3D scene scripts:
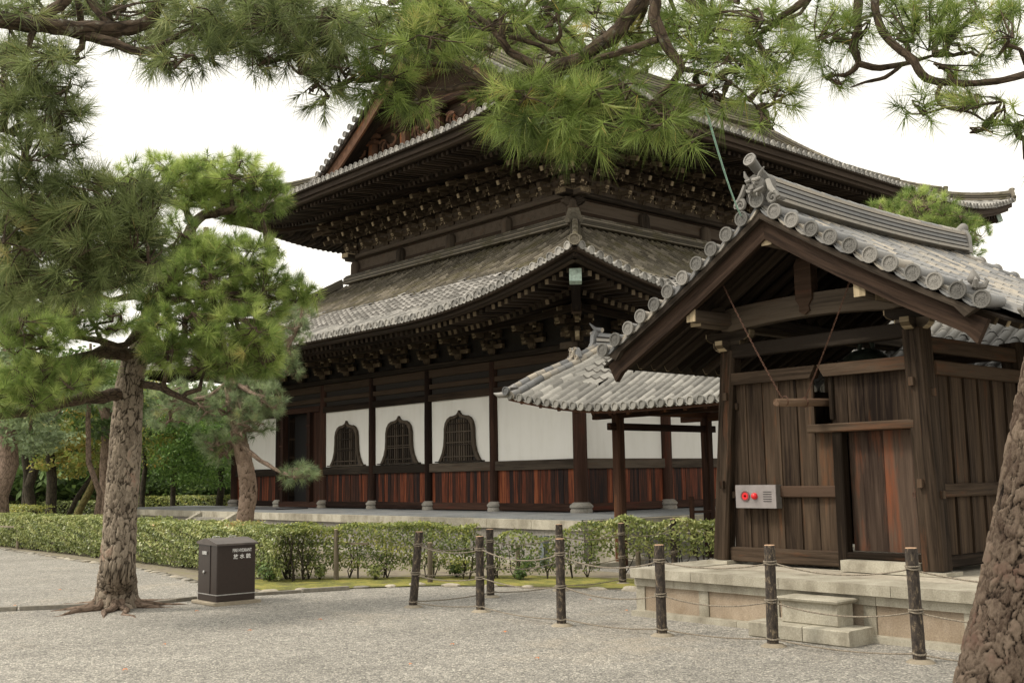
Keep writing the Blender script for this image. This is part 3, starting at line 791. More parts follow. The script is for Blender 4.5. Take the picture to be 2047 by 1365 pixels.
# rafters: the nearest hundred as parts, the rest as one part
def rlen(x): return np.linalg.norm(x[1]-x[0])
all_raft.sort(key=lambda q: np.linalg.norm((q[0]+q[1])/2 - CAM) - 1.5*rlen(q) + (0 if q[2] == 0 else 1.0))
rest = MB()
for i, (a, b, kind) in enumerate(all_raft):
    d = nrm(b-a); w, h = (.095, .105) if kind == 0 else (.10, .11)
    mm = rest if i >= 100 else MB()
    mm.beam(a, b, w, h, mat=0); mm.beam(a-d*.006, a+d*.012, w+.002, h+.002, mat=1)
    if i < 100: mm.build('rafter', [M_RAFT, M_REND], hall)
o = rest.build('rafter', [M_RAFT, M_RAFT], hall); tag(o, kind='stuff')

# ---- tile fields
m = MB(); per = .26
for face in (0, 1):
    L = LOW.L(face); n = int(L/per); rows = [(i+.5)*L/n for i in range(n)]
    def zonef(face=face): return None
    tile_rows(m, LOW.base(face), rows, lambda s, L=L: min(LOW.D-.05, min(s, L-s)), L/n, .075, .29,
              [(1.15, 'round'), (3.3 if face == 0 else 2.7, 'flat'), (9, 'old')], (0, 1, 2), seed=3+face, joint=3)
for face in (2, 3):
    L = LOW.L(face); b = LOW.base(face)
    tt = np.linspace(0, 1, 40); V = []
    for d in (0, 2, 4, 6.15): V.append(b(np.clip(d+(L-2*d)*tt, 0, L), np.full(40, float(d))))
    m.add(np.concatenate(V), [(k*40+i, k*40+i+1, (k+1)*40+i+1, (k+1)*40+i) for k in range(3) for i in range(39)], 2)
lower_roof = m.build('lower_roof', [M_TILE, M_TILE_MID, M_TILE_OLD, M_JOINT], hall)
# upper main roof, gable ends at y = YG and its mirror
YG = UPP.y0 + 2.45; YG2 = UPP.y1 - 2.45; XR = (UX[0]+UX[-1])/2
m = MB(); per = .262
L = UPP.L(1); n = int(L/per)
def dm1(s, L=L):
    t = min(s, L-s); return UPP.D if t > 2.45 else t
for face in (1, 3):
    tile_rows(m, UPP.base(face), [(i+.5)*L/n for i in range(n)], dm1, L/n, .078, .30 if face == 1 else .9, [(.9, 'round'), (12, 'old')] if face == 3 else [(7.2, 'round'), (12, 'old')], (0, 0, 1), seed=9+face)
for face in (0, 2):
    L0 = UPP.L(face); n0 = int(L0/per)
    tile_rows(m, UPP.base(face), [(i+.5)*L0/n0 for i in range(n0)], lambda s: min(3.3, min(s, L0-s)), L0/n0, .078, .30, None, (0, 0, 0), seed=20+face)
upper_roof = m.build('upper_roof', [M_TILE, M_TILE_OLD], hall)

# ---- ridges
def oni_plate(mb, c, fwd, w, h, mat=0, faces=True):
    """ridge-end ornament: shouldered plate, boss, curls and horn disc"""
    f = nrm(fwd); u = nrm(np.cross([0, 0, 1.], f)); z = np.array([0, 0, 1.])
    poly = [(-w*.5, 0), (w*.5, 0), (w*.62, h*.22), (w*.48, h*.4), (w*.42, h*.75), (w*.25, h), (-w*.25, h), (-w*.42, h*.75), (-w*.48, h*.4), (-w*.62, h*.22)]
    mb.prism(poly, c, u, z, f, .10, mat)
    if faces:
        disc(mb, np.asarray(c)+f*.1+z*h*.45, f, w*.25, .05, 14, mat)
        for sx in (-1, 1):
            disc(mb, np.asarray(c)+f*.08+u*sx*w*.42+z*h*.14, f, w*.16, .05, 12, mat, False)
            disc(mb, np.asarray(c)+f*.08+u*sx*w*.26+z*h*.86, f, w*.12, .05, 10, mat, False)
m = MB()
zb = 8.60
for (p0, p1) in (((UX[0]+.24, UY[0]-.30, zb), (UX[-1]-.24, UY[0]-.30, zb)), ((UX[0]+.30, UY[0]-.24, zb), (UX[0]+.30, UY[-1]+.24, zb))):
    ridge(m, [p0, p1], .34, 8, .03, .075)
lb = LOW.base(0)
def hip_pts(rf, d0, d1, k=10, zo=.02, cx=1, cy=-1):
    out = []
    for d in np.linspace(d0, d1, k):
        x = rf.x1-d if cx > 0 else rf.x0+d; y = rf.y0+d if cy < 0 else rf.y1-d
        z = rf.ze + rf.a*d + rf.c*d*d + rf.A*max(0, 1-d/rf.R)**2*max(0, 1-d/(rf.e*1.9)); out.append((x, y, z+zo))
    return out
for (cx, cy) in ((1, -1), (-1, -1), (1, 1)):
    ridge(m, hip_pts(LOW, 1.55, 6.0, 12, .04, cx, cy), .28, 8, .03, .08)
    ridge(m, hip_pts(LOW, .12, 1.55, 8, .03, cx, cy), .24, 3, .045, .075)
    fw = (cx, cy, 0)
    p = np.array(hip_pts(LOW, 1.5, 1.6, 2, 0, cx, cy)[0]); oni_plate(m, p, fw, .42, .50)
    p = np.array(hip_pts(LOW, .02, .2, 2, 0, cx, cy)[0]); disc(m, p+[0, 0, .10], fw, .12, .07)
p = np.array([UX[0]+.36, UY[0]-.36, 8.62]); oni_plate(m, p, (1, -1, 0), .44, .42)
m.build('lower_roof_ridge', [M_TILE_OLD, M_GAP], hall)
m = MB()
for (cx, cy) in ((1, -1), (-1, -1), (1, 1), (-1, 1)):
    ridge(m, hip_pts(UPP, 3.0, 2.2+2.2, 6, .04, cx, cy), .34, 9, .05, .09)
    ridge(m, hip_pts(UPP, 1.9, 4.4, 10, .04, cx, cy), .34, 8, .05, .09)
    ridge(m, hip_pts(UPP, .15, 1.9, 10, .03, cx, cy), .28, 5, .05, .085)
    fw = (cx, cy, 0)
    for dd, ww in ((1.85, .5), (.10, .42)):
        p = np.array(hip_pts(UPP, dd, dd+.1, 2, 0, cx, cy)[0]); oni_plate(m, p, fw, ww, ww*1.05)
# descending ridges along the verges, and the main ridge
def main_z(d): return UPP.ze + UPP.a*d + UPP.c*d*d
for yy in (YG+.75, YG2-.75):
    for sx in (1, -1):
        pts = [(XR + sx*(UPP.D-d), yy, main_z(d)+.06) for d in np.linspace(1.9, 9.2, 16)]
        ridge(m, pts, .34, 8, .05, .09, side=np.array([0, 1., 0]))
        oni_plate(m, np.array(pts[0]) - [0, 0, .05], (sx, 0, 0), .5, .55)
ridge(m, [(XR, y, main_z(UPP.D)-.05+.25*(2*(y-YG)/(YG2-YG)-1)**2) for y in np.linspace(YG-.05, YG2+.05, 14)], .5, 16, .055, .11)
oni_plate(m, (XR, YG-.12, main_z(UPP.D)+.1), (0, -1, 0), .9, 1.2)
m.build('upper_roof_ridge', [M_TILE_OLD, M_GAP], hall)

# ---- upper storey wall: boards, column heads, wall plate, corner noses
m = MB()
m.box((XR, (UY[0]+UY[-1])/2, 9.6), (UX[0]-UX[-1], UY[-1]-UY[0], 4.0)); m.build('upper_wall', [M_BEAM], hall)
x0, x1, y0, y1 = UX[-1], UX[0], UY[0], UY[-1]
m = MB()
for zz, hh, oo, ex in ((9.02, .18, .05, 0), (9.49, .05, .05, 0),):
    m.box((XR, y0-oo/2, zz), (x1-x0+.1, oo, hh)); m.box((x1+oo/2, (y0+y1)/2, zz), (oo, y1-y0+.1, hh))
    m.box((x0-oo/2, (y0+y1)/2, zz), (oo, y1-y0+.1, hh))
m.build('upper_tie_beam', [M_WOOD], hall)
for (p0, p1) in (((x1+.5, y0-.02, 9.58), (x0-.5, y0-.02, 9.58)), ((x1+.02, y0-.5, 9.581), (x1+.02, y1+.5, 9.581)), ((x0-.02, y0-.5, 9.582), (x0-.02, y1+.5, 9.582))):
    m = MB(); m.beam(p0, p1, .40, .155, bev=.03); 
    d = nrm(np.array(p0)-np.array(p1)); m.beam(np.array(p0)+[0, 0, .012]-d*.35, np.array(p0)+d*.03+[0, 0, .03], .38, .15, mat=1)
    m.build('upper_wall_plate', [M_BEAM, M_END], hall)
heads = [(x, y0-.06, (0, -1, 0)) for x in UX] + [(x1+.06, y, (1, 0, 0)) for y in UY[1:]]
for (x, y, ax) in heads:
    m = MB()
    zs = [8.7, 9.05, 9.30, 9.40, 9.45]; rs = [.19, .19, .185, .14, .03]
    m.tube([(x, y, z) for z in zs], rs, 14, 0); m.build('column_head', [M_BEAM], hall)
m = MB()   # carved corner noses below the plate
for ax in ((1, 0, 0), (0, -1, 0)):
    a = np.array(ax, float); sd = np.array([a[1], -a[0], 0])
    poly = [(0, -.02), (.30, 0), (.42, .06), (.46, .14), (.36, .17), (.40, .22), (.30, .25), (0, .25)]
    m.prism(poly, np.array([x1, y0, 9.22]) - sd*.05, a, [0, 0, 1], sd, .10)
m.build('corner_nose', [M_BEAM], hall)
m = MB(); m.lathe((x1+.14, y0-.14, 9.0), [(.2, 0), (.2, .12)], 14); m.build('corner_collar', [M_REDEDGE], hall)

# ---- hip rafters with copper caps
for rf, zc, dd, wdt in ((LOW, 5.02, 3.3, .22), (UPP, 10.42, 3.8, .26)):
    for (cx, cy) in ((1, -1), (-1, -1), (1, 1)):
        xw = rf.x1-dd if cx > 0 else rf.x0+dd; yw = rf.y0+dd if cy < 0 else rf.y1-dd
        tip = np.array([xw+cx*(dd-.42), yw+cy*(dd-.42), zc+rf.A*.76]); mid = np.array([xw+cx*(dd-1.6), yw+cy*(dd-1.6), zc+rf.A*.28]); root = np.array([xw, yw, zc+.62])
        m = MB(); m.beam(root, mid, wdt, .26); m.beam(mid-(mid-root)*.05, tip, wdt-.03, .24)
        hr = m.build('hip_rafter', [M_WOOD], hall)
        d = nrm(tip-mid); m = MB(); m.beam(tip-d*.14, tip+d*.04, wdt+.03, .28); m.build('copper_cap', [M_COPPER], hr)
m = MB(); m.box((.47, -.47, 4.87), (.75, .1, .12), np.stack([nrm([1, -1, 0]), nrm([1, 1, 0]), [0, 0, 1]], 1)); m.build('corner_nose', [M_END], hall)

# ---- gable: board wall, barge boards, beams and carving
m = MB(); z0 = main_z(2.9)+.0
yy = YG+1.0
poly = []
for d in np.linspace(2.6, 9.34, 14): poly.append((XR+UPP.D-d, main_z(d)-.15))
poly = poly + [(2*XR-x, z) for x, z in poly[::-1][1:]]
m.prism(poly, (0, yy, 0), [1., 0, 0], [0, 0, 1.], [0, 1., 0], .12); m.build('gable_wall', [M_WOOD], hall)
for sx in (1, -1):
    m = MB(); ds = np.linspace(2.2, 9.34, 22); hb = .55
    rings = []
    for d in ds:
        x = XR + sx*(UPP.D-d); z = main_z(d)-.08
        rings.append([(x, YG+.05, z), (x, YG-.03, z), (x, YG-.03, z-hb), (x, YG+.05, z-hb)])
    m.loft(rings, 0, False, True, .8)
    rings = []
    for d in ds:
        x = XR + sx*(UPP.D-d); z = main_z(d)-.02
        rings.append([(x, YG-.02, z), (x, YG-.12, z), (x, YG-.12, z-.16), (x, YG-.02, z-.16)])
    m.loft(rings, 1, False, True, .3)
    m.build('bargeboard', [M_GABLE, M_WOOD], hall)
    m = MB()
    rings = []
    for d in ds:
        x = XR + sx*(UPP.D-d); z = main_z(d)-.12
        rings.append([(x, YG+1.0, z), (x, YG+.05, z), (x, YG+.05, z-.05), (x, YG+1.0, z-.05)])
    m.loft(rings, 0, False, True, .3); m.build('gable_soffit', [M_RAFT], hall)
    m = MB()
    for d in np.arange(2.35, 9.3, .30):
        x = XR + sx*(UPP.D-d); z = main_z(d)+.03
        m.tube([(x, YG-.18, z), (x, YG+.34, z)], [.10, .095], 10, 0)
        disc(m, (x, YG-.18, z), (0, -1, 0), .11, .05, 12, 0, False)
    m.build('verge_end_tiles', [M_ONI], hall)
m = MB()
for zz, hw, hh, dep in ((12.55, 6.0, .34, .25), (13.75, 4.0, .42, .3), (14.9, 2.4, .36, .28)):
    m.box((XR, yy-dep/2, zz), (hw*2, dep, hh), bev=.04)
m.build('gable_beam', [M_GABLE], hall)
m = MB()
for k in range(-5, 6):
    x = XR + k*.95; zc = 13.1
    if abs(k) % 2 == 0:
        m.box((x, yy-.15, zc), (.3, .2, .7)); m.box((x, yy-.18, zc+.2), (.5, .24, .14)); m.box((x, yy-.2, zc+.38), (.8, .2, .12))
    else:
        for q in range(7):
            an = q*.9; m.tube([(x+math.cos(an+j*.5)*(.10+.05*j)+.1*(q-3), yy-.14-.01*q, zc-.05+math.sin(an+j*.5)*(.08+.035*j)) for j in range(6)], .05, 6, 0)
m.build('gable_carving', [M_GABLE], hall)
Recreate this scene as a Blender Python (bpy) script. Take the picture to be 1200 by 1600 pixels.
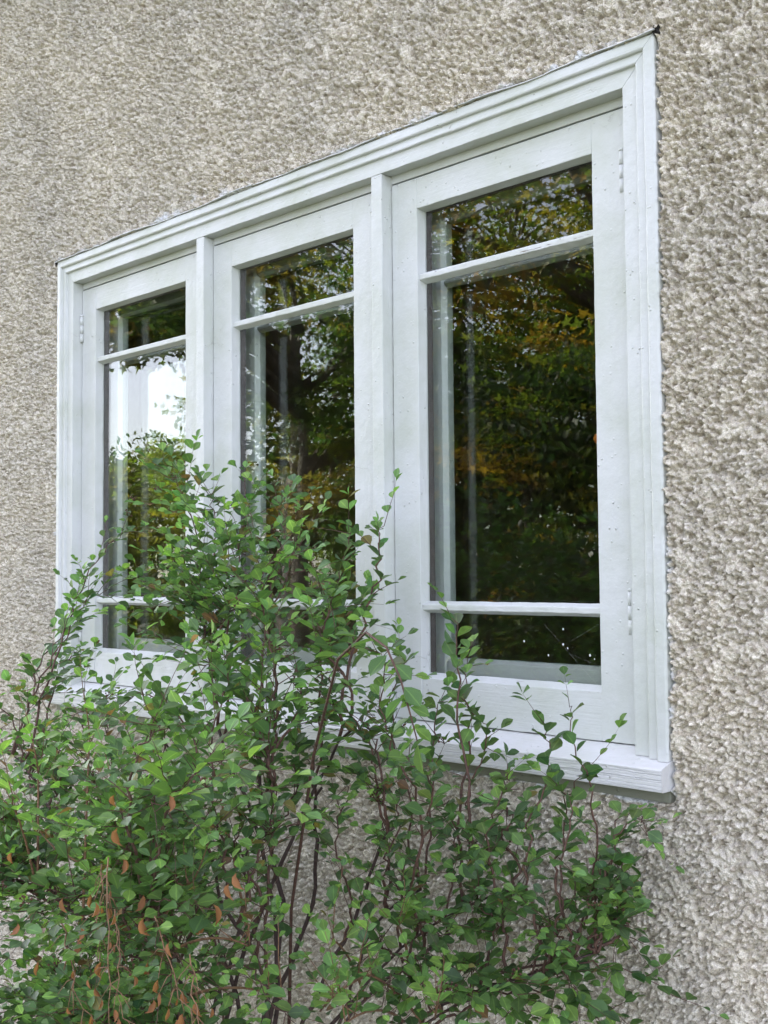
import bpy, bmesh, math, random
import numpy as np
from mathutils import Vector, Matrix

# ------------------------------------------------------------------ clear
for o in list(bpy.data.objects):
    bpy.data.objects.remove(o, do_unlink=True)
scene = bpy.context.scene
COL = scene.collection
random.seed(7)
RNG = np.random.default_rng(7)

# ------------------------------------------------------------------ camera
Z0 = 2.4493                         # height of the window head above the ground
F_PX, YAW, PITCH, ROLL = 1800.0, 0.78325, 0.05248, -0.00835
CAM = np.array([3.31748, -1.91092, -0.94931 + Z0])
cy_, sy_ = math.cos(YAW), math.sin(YAW)
FWD = np.array([-sy_ * math.cos(PITCH), cy_ * math.cos(PITCH), math.sin(PITCH)])
RT0 = np.array([cy_, sy_, 0.0])
UP0 = np.cross(RT0, FWD)
RT = RT0 * math.cos(ROLL) + UP0 * math.sin(ROLL)
UP = -RT0 * math.sin(ROLL) + UP0 * math.cos(ROLL)
cam_data = bpy.data.cameras.new('camera')
cam = bpy.data.objects.new('camera', cam_data)
COL.objects.link(cam)
M = Matrix.Identity(4)
for i in range(3):
    M[i][0], M[i][1], M[i][2], M[i][3] = RT[i], UP[i], -FWD[i], CAM[i]
cam.matrix_world = M
cam_data.sensor_fit = 'VERTICAL'
cam_data.sensor_height = 36.0
cam_data.sensor_width = 27.0
cam_data.lens = 36.0 * F_PX / 1600.0
cam_data.clip_start = 0.02
cam_data.clip_end = 2000.0
scene.camera = cam

# ------------------------------------------------------------------ sky, sun, exposure
SUN_EL, SUN_DIR = math.radians(37), Vector((-1.0, 0.30, 0.0)).normalized()   # sun stands behind the house
world = bpy.data.worlds.new('World')
scene.world = world
world.use_nodes = True
wn = world.node_tree.nodes
wl = world.node_tree.links
wn.clear()
sky = wn.new('ShaderNodeTexSky')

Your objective
Copy out only the lines from the one containing "Recreate this scene" through the one containing "scene.camera = cam", exactly, with both ends. Any picture is left out.

Result
Recreate this scene as a Blender Python (bpy) script. Take the picture to be 1200 by 1600 pixels.
import bpy, bmesh, math, random
import numpy as np
from mathutils import Vector, Matrix

# ------------------------------------------------------------------ clear
for o in list(bpy.data.objects):
    bpy.data.objects.remove(o, do_unlink=True)
scene = bpy.context.scene
COL = scene.collection
random.seed(7)
RNG = np.random.default_rng(7)

# ------------------------------------------------------------------ camera
Z0 = 2.4493                         # height of the window head above the ground
F_PX, YAW, PITCH, ROLL = 1800.0, 0.78325, 0.05248, -0.00835
CAM = np.array([3.31748, -1.91092, -0.94931 + Z0])
cy_, sy_ = math.cos(YAW), math.sin(YAW)
FWD = np.array([-sy_ * math.cos(PITCH), cy_ * math.cos(PITCH), math.sin(PITCH)])
RT0 = np.array([cy_, sy_, 0.0])
UP0 = np.cross(RT0, FWD)
RT = RT0 * math.cos(ROLL) + UP0 * math.sin(ROLL)
UP = -RT0 * math.sin(ROLL) + UP0 * math.cos(ROLL)
cam_data = bpy.data.cameras.new('camera')
cam = bpy.data.objects.new('camera', cam_data)
COL.objects.link(cam)
M = Matrix.Identity(4)
for i in range(3):
    M[i][0], M[i][1], M[i][2], M[i][3] = RT[i], UP[i], -FWD[i], CAM[i]
cam.matrix_world = M
cam_data.sensor_fit = 'VERTICAL'
cam_data.sensor_height = 36.0
cam_data.sensor_width = 27.0
cam_data.lens = 36.0 * F_PX / 1600.0
cam_data.clip_start = 0.02
cam_data.clip_end = 2000.0
scene.camera = cam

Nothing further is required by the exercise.